Now, though his eyes softened at my plight, he gestured to the jungle's incessant landscape, remarking that only boats passed through this area of the Amazon wilderness. I would have to wait until morning when we passed a larger village.

Night fell, and the fireflies began to waltz. Wrapped in the Amazon's flat embrace, I paced the deck, staring at water the color of ground coals. Later, the Captain offered a cigarette, and we listened to the discourse of animal shrieks as our smoke drifted over the river's muted topography.

It was a sleepless night.

The following morning, in the hushed glow of a beckoning sunrise, we approached a group of shacks woven into pleats of foliage. As I jumped dockside, the Captain thrust a torn paper in my hand.

“Find Pedro,” he said before casting his lines and leaving me in a cloud of diesel fumes.

There was only one Pedro in the village. He had deep-set eyes and a tangle of children at his knees. After reading the Captain's note, he simply clucked his tongue, pulled me by the hand, and put me on a donkey.

For the next fourteen hours, I surrendered myself to the kindness of strangers.

Pedro led me into the deepest of the jungle's clutch until a hut appeared through a veil of claustrophobic vines.
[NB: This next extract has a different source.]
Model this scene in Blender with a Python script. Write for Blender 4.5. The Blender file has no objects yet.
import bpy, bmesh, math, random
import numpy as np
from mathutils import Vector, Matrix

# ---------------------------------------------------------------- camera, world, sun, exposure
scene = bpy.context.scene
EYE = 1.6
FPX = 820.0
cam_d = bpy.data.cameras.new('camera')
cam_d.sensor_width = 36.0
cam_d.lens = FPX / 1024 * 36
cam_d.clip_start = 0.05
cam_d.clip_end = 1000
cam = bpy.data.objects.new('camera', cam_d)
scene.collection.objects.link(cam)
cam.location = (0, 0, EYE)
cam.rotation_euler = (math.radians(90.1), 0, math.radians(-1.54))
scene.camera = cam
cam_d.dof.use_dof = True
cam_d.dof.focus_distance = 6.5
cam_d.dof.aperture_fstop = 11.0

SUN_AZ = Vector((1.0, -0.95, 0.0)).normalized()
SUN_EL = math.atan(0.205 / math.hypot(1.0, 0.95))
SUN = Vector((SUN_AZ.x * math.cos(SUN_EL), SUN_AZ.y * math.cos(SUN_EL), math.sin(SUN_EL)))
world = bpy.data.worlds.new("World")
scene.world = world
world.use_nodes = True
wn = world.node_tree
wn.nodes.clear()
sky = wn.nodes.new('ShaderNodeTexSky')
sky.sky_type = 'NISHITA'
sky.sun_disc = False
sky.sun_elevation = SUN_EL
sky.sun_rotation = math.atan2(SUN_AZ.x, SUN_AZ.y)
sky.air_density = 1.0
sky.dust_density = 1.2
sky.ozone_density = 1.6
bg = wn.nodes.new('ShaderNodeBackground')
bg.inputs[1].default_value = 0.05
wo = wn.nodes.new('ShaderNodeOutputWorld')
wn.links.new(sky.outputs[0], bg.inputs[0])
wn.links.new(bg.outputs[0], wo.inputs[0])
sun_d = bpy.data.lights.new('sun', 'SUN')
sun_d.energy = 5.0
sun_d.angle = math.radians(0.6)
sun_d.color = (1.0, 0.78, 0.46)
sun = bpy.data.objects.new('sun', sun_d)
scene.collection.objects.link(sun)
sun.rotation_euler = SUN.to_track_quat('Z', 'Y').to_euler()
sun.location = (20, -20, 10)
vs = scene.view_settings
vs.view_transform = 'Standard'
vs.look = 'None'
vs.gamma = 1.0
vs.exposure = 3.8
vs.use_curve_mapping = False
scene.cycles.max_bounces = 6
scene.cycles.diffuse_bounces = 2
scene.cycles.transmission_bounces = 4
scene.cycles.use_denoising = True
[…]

After a brief exchange with the hut's occupant, Pedro handed me over to Juan, who greeted me with a bottle of warm Coca-Cola and a duct-taped motorbike. We were soon motoring off on a rocky, rutted lane. I lost track of time as I clung to Juan's waist, but we rode until the thick jungle finally relented and gave way to leveled ground and electric wires.

Upon reaching a paved road, Juan flagged down a derelict bus bound for Tarapoto, kissed my cheek, and pushed me onboard. Pedro, Juan, and the rest of my saviors waved away any offers of money, and in frantic, tear-choked haste, I pressed silly gifts into their hands: my army knife, a pair of shoes, a bottle of vitamins – anything to express my gratitude.

By midnight, I was curled on a guesthouse bed. Exhaustion threw me into a tormented sleep filled with nightmares and cold sweats. I dreaded the worst and tried to assuage my fears by watching Spanish-dubbed reruns.

I spent the following day organizing flights and obsessively checking the maritime news for updates. My anxiety peaked after reading that the rescue teams were unsuccessful, and further rescue efforts were called off. I sobbed in my room and then walked restlessly through a melancholy rain that cloaked the city streets. I spent that final night careening wildly between fierce emotions and silent prayers. Hopelessness gnawed at my stomach, and I cursed my vagabond lifestyle that had lured me so far from home.

Sixty-eight hours after opening that two-word email, I boarded a plane for Lima followed by flights to Dallas and Chicago. Numb with grief, but finally home, I flung myself into my sister's waiting arms. The worst of the journey was over.